▶ CHALLENGE
Copy the listing verbatim, excluding any images found in it.

================

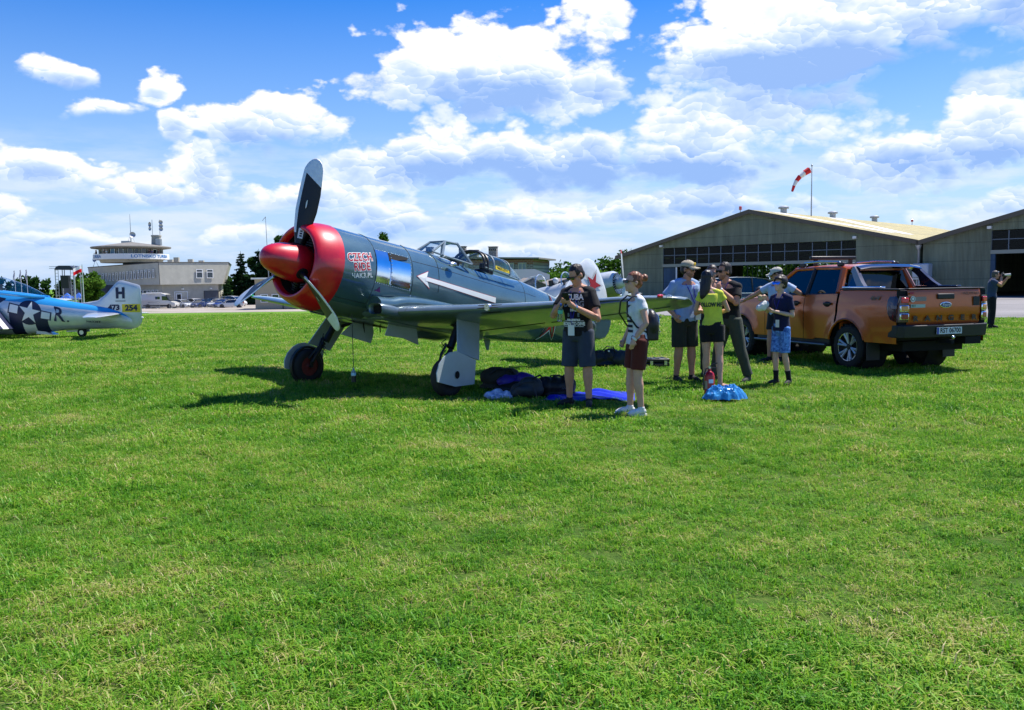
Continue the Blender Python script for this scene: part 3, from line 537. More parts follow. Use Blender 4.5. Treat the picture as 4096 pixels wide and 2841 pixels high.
for sg in (1, -1):
    wb = MB(); secs = [.30, .62, .9, 1.25, 1.6, 2.1, 2.55, 3.0, 3.45, 3.9, 4.25, 4.48, 4.60, 4.67]
    rg = [[wing_pt(y, c, 1, sg) for c in cs[::-1]] + [wing_pt(y, c, -1, sg) for c in cs[1:-1]] for y in secs]
    n = len(rg[0])
    for i in range(len(rg) - 1):
        for j in range(n):
            wb.cm = 0 if j < 9 else 1; k = (j + 1) % n; q = [rg[i][j], rg[i + 1][j], rg[i + 1][k], rg[i][k]]; wb.add(q if sg < 0 else q[::-1], [(0, 1, 2, 3)])
    wb.poly(rg[-1])
    me = wb.mesh('wing', [m_grey if False else paint('wing_top_paint', (.13, .18, .20)), m_pale], 50); bm = bmesh.new(); bm.from_mesh(me); bmesh.ops.remove_doubles(bm, verts=bm.verts, dist=1e-5); bmesh.ops.recalc_face_normals(bm, faces=bm.faces); bm.to_mesh(me); bm.free()
    me.polygons.foreach_set('use_smooth', [True] * len(me.polygons)); me.set_sharp_from_angle(angle=R(50)); wing = link_mesh('wing', me, plane)
    ai = MB(); ai.tube([wing_pt(y, .76, 1, sg, .002) for y in (2.3, 2.8, 3.3, 3.8, 4.3)], .006, 4); ai.tube([wing_pt(y, .76, -1, sg, .002) for y in (2.3, 2.8, 3.3, 3.8, 4.3)], .006, 4)
    ai.tube([wing_pt(y, .74, -1, sg, .002) for y in (.7, 1.2, 1.7, 2.2)], .006, 4); ai.tube([wing_pt(.95, c, 1, sg, .001) for c in (0, .01, .05, .15, .4, .7)], .003, 4)
    ai.build('control_surface_gap', m_line, wing)
    li = MB(); li.add([wing_pt(1.95, .03, 1, sg, .004), wing_pt(2.3, .03, 1, sg, .004), wing_pt(2.28, 0, 1, sg, .004), wing_pt(2.28, .05, -1, sg, .004), wing_pt(1.98, .05, -1, sg, .004), wing_pt(1.97, 0, 1, sg, .004)], [(0, 1, 2, 5), (5, 2, 3, 4)])
    lo = li.build('landing_light', m_hole, wing); lg = MB(); lg.cyl(wing_pt(2.12, .02, 1, sg, -.02), wing_pt(2.12, .02, 1, sg, -.02) + Vector((.05, 0, 0)), .05, 12); lg.build('lens', m_alu, lo)
    nv = MB(); nv.ell(B(-2.24, sg * 4.47, -.06), (.06, .035, .022)); nv.build('navigation_light', mat('red_lens', (.55, .01, .01), .12, coat=1) if sg > 0 else mat('green_lens', (.01, .35, .08), .12, coat=1), wing)
    if sg > 0: nc_ = MB(); nc_.ell(B(-2.30, 4.56, -.055), (.06, .035, .022)); nc_.build('lamp_cover', glass('lamp_glass', (.95, .95, .95), .2), wing)
    # root intake with fairing
    ft = MB(); pr = []
    for i in range(13):
        t = i / 12; x = lerp(-.86, -2.5, t); ry = lerp(.10, .05, t); c_ = fus(x, sg * lerp(2.22, 1.80, t)); le = wing_pt(.80, 0, 1, sg) if t < .3 else wing_pt(.8, min(.95, (t - .3) * 1.1), 1, sg)
        c_ = c_.lerp(le, .35 if t < .5 else .3); s_ = lerp(.15, .09, t); pr.append([c_ + Vector((0, s_ * math.cos(q * .524) * 1.15, s_ * math.sin(q * .524) * .8)) for q in range(12)])
    ft.loft(pr, True, True); ft.build('wing_root_fairing', m_grey, plane, 60)
    it = MB(); q0 = B(-.93, sg * .70, -.475); it.loft([[q0 + FWD * (dx) + Vector((0, math.copysign(min(.135, abs(.155 * math.cos(a))), math.cos(a)) * s_, math.copysign(min(.075, abs(.088 * math.sin(a))), math.sin(a)) * s_)) for a in [2 * math.pi * j / 20 for j in range(20)]] for dx, s_ in ((-.55, .9), (-.2, 1.15), (-.03, 1.1), (.0, 1.02), (-.02, .90), (-.18, .8))], True, False)
    io = it.build('root_intake', m_pale, plane, 40); ih = MB(); ih.loft([[q0 + FWD * (-.06) + Vector((0, math.copysign(min(.118, abs(.14 * math.cos(a))), math.cos(a)) * .9, math.copysign(min(.068, abs(.078 * math.sin(a))), math.sin(a)) * .9)) for a in [2 * math.pi * j / 20 for j in range(20)]], [q0 + FWD * -.3 for _ in range(20)]], True, True); ih.build('intake_opening', m_hole, io)
# belly
du = MB(); du.loft([[Vector((x, hw * math.cos(a), zt - dz * max(0, math.sin(a)))) for a in [math.pi * j / 12 for j in range(13)]] for x, hw, zt, dz in ((-.92, .26, .95, .14), (-1.0, .30, .95, .24), (-1.35, .30, .92, .27), (-1.62, .27, .88, .24), (-1.76, .2, .86, .12))], closed=False); du.poly([Vector((-.92, .26 * math.cos(math.pi * j / 12), .95 - .14 * math.sin(math.pi * j / 12))) for j in range(13)]); du.poly([Vector((-1.76, .2 * math.cos(math.pi * j / 12), .86 - .12 * math.sin(math.pi * j / 12))) for j in range(13)]); du.build('oil_cooler_duct', m_pale, plane)
ct = MB()
ct.loft([[B(x, y, z) for y, z in ((-.62, -.44), (.62, -.44), (.62, -.60), (-.62, -.60))] for x in (-1.15, -3.3)]); ct.build('wing_centre_section', m_pale, plane, bevel=.03)
ba = MB(); ba.prism([(-2.55, .60), (-2.62, .42), (-2.66, .42), (-2.70, .60)], lambda u, v, t: Vector((u, t, v)), -.012, .012); ba.build('drain_mast', m_pale, plane)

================

▶ PROBLEM SOLUTION
Continue the Blender Python script for this scene: part 3, from line 537. More parts follow. Use Blender 4.5. Treat the picture as 4096 pixels wide and 2841 pixels high.
for sg in (1, -1):
    wb = MB(); secs = [.30, .62, .9, 1.25, 1.6, 2.1, 2.55, 3.0, 3.45, 3.9, 4.25, 4.48, 4.60, 4.67]
    rg = [[wing_pt(y, c, 1, sg) for c in cs[::-1]] + [wing_pt(y, c, -1, sg) for c in cs[1:-1]] for y in secs]
    n = len(rg[0])
    for i in range(len(rg) - 1):
        for j in range(n):
            wb.cm = 0 if j < 9 else 1; k = (j + 1) % n; q = [rg[i][j], rg[i + 1][j], rg[i + 1][k], rg[i][k]]; wb.add(q if sg < 0 else q[::-1], [(0, 1, 2, 3)])
    wb.poly(rg[-1])
    me = wb.mesh('wing', [m_grey if False else paint('wing_top_paint', (.13, .18, .20)), m_pale], 50); bm = bmesh.new(); bm.from_mesh(me); bmesh.ops.remove_doubles(bm, verts=bm.verts, dist=1e-5); bmesh.ops.recalc_face_normals(bm, faces=bm.faces); bm.to_mesh(me); bm.free()
    me.polygons.foreach_set('use_smooth', [True] * len(me.polygons)); me.set_sharp_from_angle(angle=R(50)); wing = link_mesh('wing', me, plane)
    ai = MB(); ai.tube([wing_pt(y, .76, 1, sg, .002) for y in (2.3, 2.8, 3.3, 3.8, 4.3)], .006, 4); ai.tube([wing_pt(y, .76, -1, sg, .002) for y in (2.3, 2.8, 3.3, 3.8, 4.3)], .006, 4)
    ai.tube([wing_pt(y, .74, -1, sg, .002) for y in (.7, 1.2, 1.7, 2.2)], .006, 4); ai.tube([wing_pt(.95, c, 1, sg, .001) for c in (0, .01, .05, .15, .4, .7)], .003, 4)
    ai.build('control_surface_gap', m_line, wing)
    li = MB(); li.add([wing_pt(1.95, .03, 1, sg, .004), wing_pt(2.3, .03, 1, sg, .004), wing_pt(2.28, 0, 1, sg, .004), wing_pt(2.28, .05, -1, sg, .004), wing_pt(1.98, .05, -1, sg, .004), wing_pt(1.97, 0, 1, sg, .004)], [(0, 1, 2, 5), (5, 2, 3, 4)])
    lo = li.build('landing_light', m_hole, wing); lg = MB(); lg.cyl(wing_pt(2.12, .02, 1, sg, -.02), wing_pt(2.12, .02, 1, sg, -.02) + Vector((.05, 0, 0)), .05, 12); lg.build('lens', m_alu, lo)
    nv = MB(); nv.ell(B(-2.24, sg * 4.47, -.06), (.06, .035, .022)); nv.build('navigation_light', mat('red_lens', (.55, .01, .01), .12, coat=1) if sg > 0 else mat('green_lens', (.01, .35, .08), .12, coat=1), wing)
    if sg > 0: nc_ = MB(); nc_.ell(B(-2.30, 4.56, -.055), (.06, .035, .022)); nc_.build('lamp_cover', glass('lamp_glass', (.95, .95, .95), .2), wing)
    # root intake with fairing
    ft = MB(); pr = []
    for i in range(13):
        t = i / 12; x = lerp(-.86, -2.5, t); ry = lerp(.10, .05, t); c_ = fus(x, sg * lerp(2.22, 1.80, t)); le = wing_pt(.80, 0, 1, sg) if t < .3 else wing_pt(.8, min(.95, (t - .3) * 1.1), 1, sg)
        c_ = c_.lerp(le, .35 if t < .5 else .3); s_ = lerp(.15, .09, t); pr.append([c_ + Vector((0, s_ * math.cos(q * .524) * 1.15, s_ * math.sin(q * .524) * .8)) for q in range(12)])
    ft.loft(pr, True, True); ft.build('wing_root_fairing', m_grey, plane, 60)
    it = MB(); q0 = B(-.93, sg * .70, -.475); it.loft([[q0 + FWD * (dx) + Vector((0, math.copysign(min(.135, abs(.155 * math.cos(a))), math.cos(a)) * s_, math.copysign(min(.075, abs(.088 * math.sin(a))), math.sin(a)) * s_)) for a in [2 * math.pi * j / 20 for j in range(20)]] for dx, s_ in ((-.55, .9), (-.2, 1.15), (-.03, 1.1), (.0, 1.02), (-.02, .90), (-.18, .8))], True, False)
    io = it.build('root_intake', m_pale, plane, 40); ih = MB(); ih.loft([[q0 + FWD * (-.06) + Vector((0, math.copysign(min(.118, abs(.14 * math.cos(a))), math.cos(a)) * .9, math.copysign(min(.068, abs(.078 * math.sin(a))), math.sin(a)) * .9)) for a in [2 * math.pi * j / 20 for j in range(20)]], [q0 + FWD * -.3 for _ in range(20)]], True, True); ih.build('intake_opening', m_hole, io)
# belly
du = MB(); du.loft([[Vector((x, hw * math.cos(a), zt - dz * max(0, math.sin(a)))) for a in [math.pi * j / 12 for j in range(13)]] for x, hw, zt, dz in ((-.92, .26, .95, .14), (-1.0, .30, .95, .24), (-1.35, .30, .92, .27), (-1.62, .27, .88, .24), (-1.76, .2, .86, .12))], closed=False); du.poly([Vector((-.92, .26 * math.cos(math.pi * j / 12), .95 - .14 * math.sin(math.pi * j / 12))) for j in range(13)]); du.poly([Vector((-1.76, .2 * math.cos(math.pi * j / 12), .86 - .12 * math.sin(math.pi * j / 12))) for j in range(13)]); du.build('oil_cooler_duct', m_pale, plane)
ct = MB()
ct.loft([[B(x, y, z) for y, z in ((-.62, -.44), (.62, -.44), (.62, -.60), (-.62, -.60))] for x in (-1.15, -3.3)]); ct.build('wing_centre_section', m_pale, plane, bevel=.03)
ba = MB(); ba.prism([(-2.55, .60), (-2.62, .42), (-2.66, .42), (-2.70, .60)], lambda u, v, t: Vector((u, t, v)), -.012, .012); ba.build('drain_mast', m_pale, plane)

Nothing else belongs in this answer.